Tuesday, April 5, 2016

Dear Educator

Dear Educator,

For the love, it is April and you are tired. I get it, because I am tired too.

In this month you and your students will be faced with testing, contests, concerts, and exhaustion. You have done so much to educate, prepare, and most importantly love your students. It might not seem like now, it might not seem like they care, simply because it is a fight to get them do what you want them to do. But they care.

When you have passed out your last pencil in your extra pencil stash, when you have used your last box of tissues, when you have gone through hours of test prep with your students, when you have graded what seems like 24 hours of AP essays, when you have gone on a marathon IEP writing session, when you have felt the pressure to do more with less, when you have just had to place a kid on suspension, when you have had to tell teachers they don't have a job next school year, when you have had to give the bad news about budgets, when it seems like you have failed, just remember this one thing.

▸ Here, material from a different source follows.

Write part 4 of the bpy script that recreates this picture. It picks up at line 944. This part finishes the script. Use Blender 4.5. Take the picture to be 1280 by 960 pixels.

This one very important thing.

You are changing the world. 

It just takes one kid. You change one kid's life, you change their world. You are making the biggest difference even when it doesn't seem like it is happening. No matter what is thrown at you. No matter the disappointment, the hurt, the heartbreak, the discouragement, you are changing the world. We live in a time where educators are under the biggest pressure and frankly are so disrespected, I understand the hurt and heartbreak that you feel right now. Because I'm an educator too.

My heart hurts and it breaks. It breaks for my students, my school district, this state that I love, and this profession that I love so very much. I am tired. I am beat up. I am discouraged. However today I was reminded that I change the world. 

When a choral group that I teach finally gets that difficult passage we have been working on for weeks, when a student gets accepted into a music camp, when they smile and tell me that choir is their favorite part of their day. It seems small, but those little things make everything worth it. 

I know that you are broken, worn out, tired, and ready to give up. But don't stop. Keep going. Keep running. Keep pushing to better yourself and to better your students. They will never remember question seventeen on their state testing, but what they will remember is you. They will remember the lessons you taught them and how you loved them. 

It will be okay. Go and change the world.